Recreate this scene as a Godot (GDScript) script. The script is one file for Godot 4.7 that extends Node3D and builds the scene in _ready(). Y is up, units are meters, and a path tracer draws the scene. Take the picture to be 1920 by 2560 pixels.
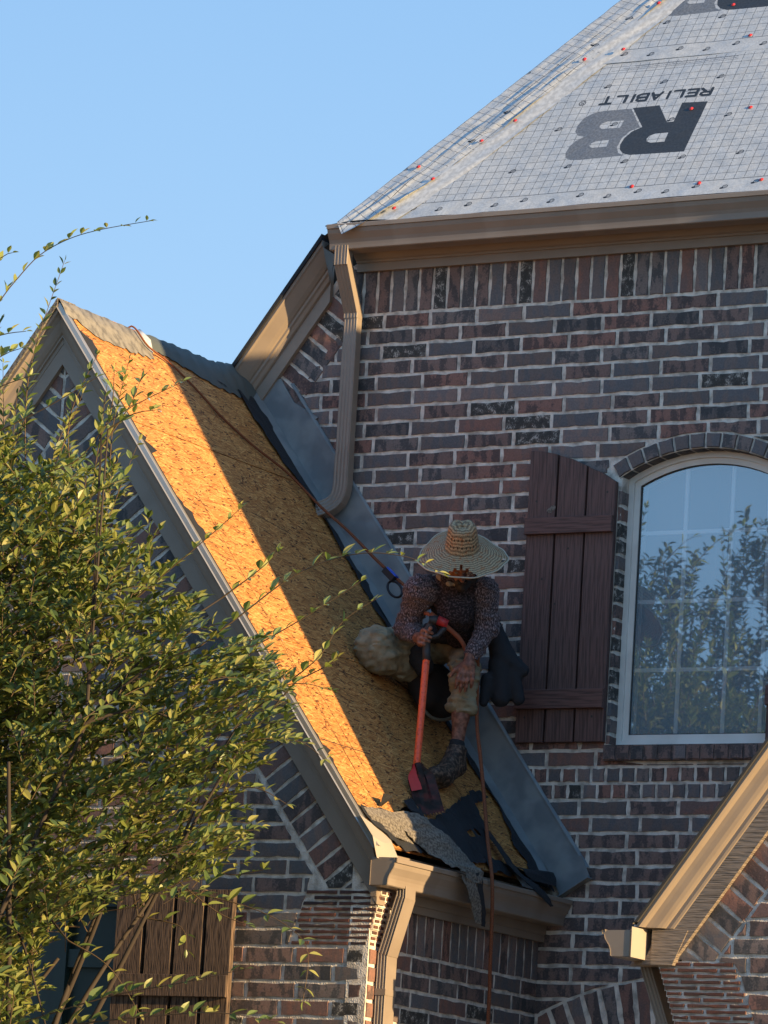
extends Node3D
# A roofer kneels on the stripped roof of a brick gable wing; y is up, metres, y = 0 is the first mortar bed under the main eave.
const T := 1.345            # every roof here rises 1.345 per metre
const SN := 0.8025          # its sine
const CS := 0.5967          # and cosine
const COURSE := 0.0762
const GROUND := -6.42
var rng := RandomNumberGenerator.new()
var taken := {}
var M := {}
var shapes := {}

# ---------------------------------------------------------------- helpers
func lin(r: float, g: float, b: float) -> Color:
	return Color(r, g, b).linear_to_srgb()

func mat(r: float, g: float, b: float, rough := 0.8, metal := 0.0) -> StandardMaterial3D:
	var m := StandardMaterial3D.new()
	m.albedo_color = lin(r, g, b)
	m.roughness = rough
	m.metallic = metal
	return m

func tri(m: StandardMaterial3D, scale: Vector3, world := true) -> StandardMaterial3D:
	m.uv1_triplanar = true
	m.uv1_world_triplanar = world
	m.uv1_scale = scale
	m.uv1_triplanar_sharpness = 6.0
	return m

func relief(m: StandardMaterial3D, t: Texture2D, cm: float) -> StandardMaterial3D:
	m.heightmap_enabled = true
	m.heightmap_texture = t
	m.heightmap_scale = cm
	return m

func numbered(called: String) -> String:
	if not taken.has(called):
		taken[called] = 0
		return called
	taken[called] += 1
	return "%s_%03d" % [called, taken[called]]

func tag(o: Node, label: String, category := "", group := "") -> Node:
	o.set_meta("label", label)
	if category != "":
		o.set_meta("category", category)
	if group != "":
		o.set_meta("group", group)
	return o

func thing(called: String, label: String, category: String, at := Vector3.ZERO, group := "") -> Node3D:
	var o := Node3D.new()
	o.name = numbered(called)
	add_child(o)
	o.position = at
	tag(o, label, category, group)
	return o

func put(called: String, mesh: Mesh, m: Material, parent: Node, xf := Transform3D.IDENTITY) -> MeshInstance3D:
	var o := MeshInstance3D.new()
	o.mesh = mesh
	o.material_override = m
	o.transform = xf
	if parent == self:
		o.name = numbered(called)
	else:
		var key := str(parent.get_instance_id()) + called
		if shapes.has(key):
			shapes[key] += 1
			o.name = "%s_%03d" % [called, shapes[key]]
		else:
			shapes[key] = 0
			o.name = called
	parent.add_child(o, true)
	return o

func st_new(smooth := false) -> SurfaceTool:
	var st := SurfaceTool.new()
	st.begin(Mesh.PRIMITIVE_TRIANGLES)
	st.set_smooth_group(0 if smooth else -1)
	return st

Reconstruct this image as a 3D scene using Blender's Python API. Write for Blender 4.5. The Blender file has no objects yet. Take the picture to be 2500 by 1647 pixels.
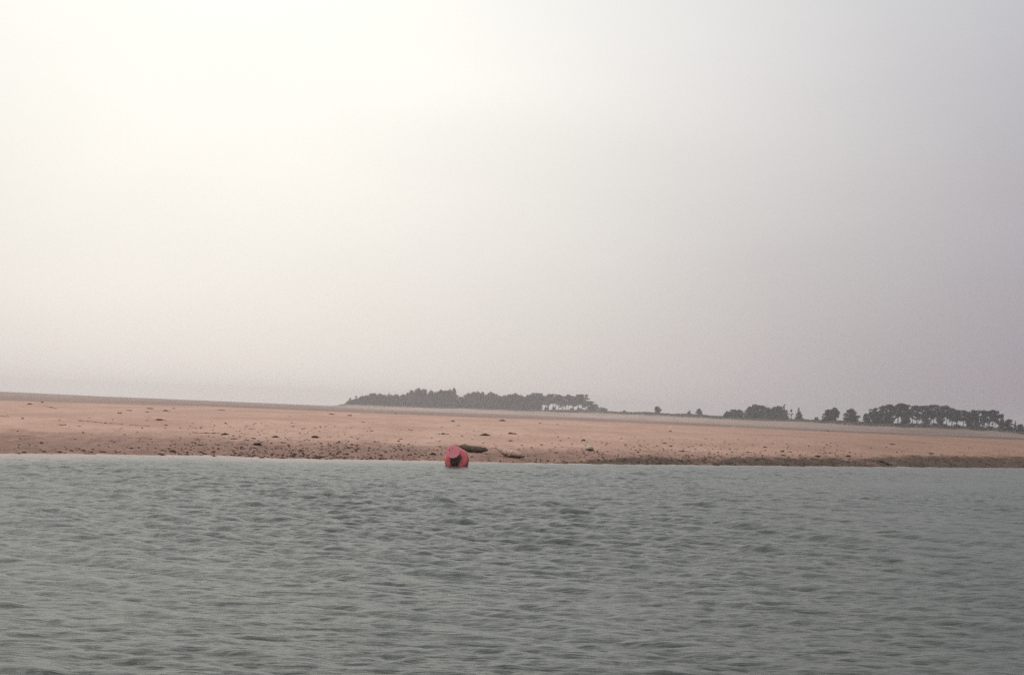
import bpy, bmesh, math, random
import numpy as np
from mathutils import Vector, Matrix

random.seed(11)
rng = np.random.default_rng(11)
scene = bpy.context.scene
COL = scene.collection
R = math.radians

# ------------------------------------------------------------------ camera
SW, SH = 2500.0, 1647.0
LENS = 70.0
F = SW * LENS / 36.0                      # focal length in photo pixels
EYE = 2.4
ROLL = R(2.26)
PITCH = math.atan(176.4 / F)
_f = Vector((0, math.cos(PITCH), math.sin(PITCH)))
_u0 = Vector((0, -math.sin(PITCH), math.cos(PITCH)))
_r0 = Vector((1, 0, 0))
_r = math.cos(ROLL) * _r0 + math.sin(ROLL) * _u0
_u = math.cos(ROLL) * _u0 - math.sin(ROLL) * _r0
cam_d = bpy.data.cameras.new('camera')
cam = bpy.data.objects.new('camera', cam_d)
COL.objects.link(cam)
cam_d.lens = LENS
cam_d.sensor_width = 36.0
cam_d.sensor_fit = 'HORIZONTAL'
cam_d.clip_start = 0.1
cam_d.clip_end = 9000.0
m = Matrix.Identity(4)
for i in range(3):
    m[i][0], m[i][1], m[i][2] = _r[i], _u[i], -_f[i]
m[2][3] = EYE
cam.matrix_world = m
scene.camera = cam

# ------------------------------------------------------------------ sky, sun, exposure
SUN_EL, SUN_AZ = R(42), R(-54)             # azimuth measured from the view axis (+Y) towards +X
world = bpy.data.worlds.new('World')
scene.world = world
world.use_nodes = True
wn, wl = world.node_tree.nodes, world.node_tree.links
wn.clear()


def wmath(op, a, b=None, clamp=False):
    n = wn.new('ShaderNodeMath')
    n.operation = op
    n.use_clamp = clamp
    for i, v in enumerate((a, b)):
        if v is None:
            continue
        if isinstance(v, (int, float)):
            n.inputs[i].default_value = v
        else:
            wl.new(v, n.inputs[i])
    return n.outputs[0]


def wmix(kind, fac, a, b):
    n = wn.new('ShaderNodeMix')
    n.data_type = 'RGBA'
    n.blend_type = kind
    for sock, v in ((n.inputs[0], fac), (n.inputs[6], a), (n.inputs[7], b)):
        if isinstance(v, (int, float)):
            sock.default_value = v
        elif isinstance(v, tuple):
            sock.default_value = (*v, 1)
        else:
            wl.new(v, sock)
    return n.outputs[2]


tc = wn.new('ShaderNodeTexCoord')
dirv = tc.outputs['Generated']
sep = wn.new('ShaderNodeSeparateXYZ')
wl.new(dirv, sep.inputs[0])
GL_AZ, GL_EL = R(-9), R(7)               # brightest part of the cloud deck, where the veiled sun lights it
gdir = (math.sin(GL_AZ) * math.cos(GL_EL), math.cos(GL_AZ) * math.cos(GL_EL), math.sin(GL_EL))
dot = wn.new('ShaderNodeVectorMath')
dot.operation = 'DOT_PRODUCT'
wl.new(dirv, dot.inputs[0])
dot.inputs[1].default_value = gdir
glow = wmath('EXPONENT', wmath('MULTIPLY', wmath('SUBTRACT', dot.outputs['Value'], 1.0), 1 / 0.060))
elev = wmath('MAXIMUM', sep.outputs[2], 0.0)
bent = wmath('DIVIDE', elev, wmath('SQRT', wmath('ADD', 1.0, wmath('POWER', wmath('DIVIDE', elev, 0.45), 2.0))))
stretch = wn.new('ShaderNodeMapping')
stretch.inputs['Scale'].default_value = (1.0, 1.0, 2.6)
wl.new(dirv, stretch.inputs['Vector'])
noise = wn.new('ShaderNodeTexNoise')
noise.inputs['Scale'].default_value = 3.4
noise.inputs['Detail'].default_value = 5.0
noise.inputs['Roughness'].default_value = 0.5
noise.inputs['Distortion'].default_value = 0.4
wl.new(stretch.outputs[0], noise.inputs['Vector'])
mott = wmath('ADD', wmath('MULTIPLY', noise.outputs[0], 0.20), 0.90)
high = wmix('MULTIPLY', 1.0, bent, (11.3, 13.2, 12.9))                     # overcast, brighter overhead
deck_c = wmix('ADD', 1.0, (1.70, 1.30, 1.98), high)
deck_c = wmix('MULTIPLY', 1.0, deck_c, mott)
glow_c = wmix('MULTIPLY', 1.0, wmath('MULTIPLY', wmath('MULTIPLY', glow, 7.6), mott), (1.0, 0.978, 0.785))
over = wmix('ADD', 1.0, deck_c, glow_c)
sky = wn.new('ShaderNodeTexSky')
sky.sky_type = 'NISHITA'
sky.sun_disc = False
sky.sun_elevation = SUN_EL
sky.sun_rotation = SUN_AZ
sky.air_density = 1.0
sky.dust_density = 6.0
final = wmix('MIX', 0.94, sky.outputs[0], over)
bg = wn.new('ShaderNodeBackground')
bg.inputs['Strength'].default_value = 0.1
wl.new(final, bg.inputs['Color'])
wout = wn.new('ShaderNodeOutputWorld')
wl.new(bg.outputs[0], wout.inputs['Surface'])

sun_d = bpy.data.lights.new('sun', 'SUN')
sun_d.energy = 1.3
sun_d.angle = R(45)
sun_d.color = (1.0, 0.95, 0.87)
sun = bpy.data.objects.new('sun', sun_d)
COL.objects.link(sun)
sv = Vector((math.sin(SUN_AZ) * math.cos(SUN_EL), math.cos(SUN_AZ) * math.cos(SUN_EL), math.sin(SUN_EL)))
sun.rotation_euler = sv.to_track_quat('Z', 'Y').to_euler()
sun.location = (-40, 40, 60)

scene.view_settings.view_transform = 'Standard'
scene.view_settings.look = 'None'
scene.view_settings.gamma = 1.0
scene.view_settings.exposure = 0.0
scene.view_settings.use_curve_mapping = False
scene.render.engine = 'CYCLES'
scene.cycles.use_denoising = False
scene.cycles.max_bounces = 6
scene.cycles.diffuse_bounces = 2
scene.cycles.glossy_bounces = 2
scene.cycles.volume_bounces = 2
scene.cycles.transmission_bounces = 2
scene.cycles.filter_width = 1.5
scene.cycles.sample_clamp_indirect = 4.0


# ------------------------------------------------------------------ pixel helpers (used to measure the place)
def ray(px, py):
    d = _f * F + _r * (px - SW / 2) - _u * (py - SH / 2)
    return d / d.y


def hor(px):
    return 1000.0 + 0.0395 * (px - 1250.0)


# ------------------------------------------------------------------ tagging helpers
def tag(o, label=None, cat=None, group=None, kind=None):
    if label:
        o['label'] = label
    if cat:
        o['category'] = cat
    if group:
        o['group'] = group
    if kind:
        o['kind'] = kind
    return o


def empty(name, loc, rz=0.0):
    o = bpy.data.objects.new(name, None)
    COL.objects.link(o)
    o.empty_display_size = 0.2
    o.location = loc
    o.rotation_euler = (0, 0, rz)
    return o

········

What is asked: Your task is to reproduce only the lines from the one with "Reconstruct this image" through the one with "R = math.radians", keeping both ends. Skip every picture.

Solution to this task:
Reconstruct this image as a 3D scene using Blender's Python API. Write for Blender 4.5. The Blender file has no objects yet. Take the picture to be 2500 by 1647 pixels.
import bpy, bmesh, math, random
import numpy as np
from mathutils import Vector, Matrix

random.seed(11)
rng = np.random.default_rng(11)
scene = bpy.context.scene
COL = scene.collection
R = math.radians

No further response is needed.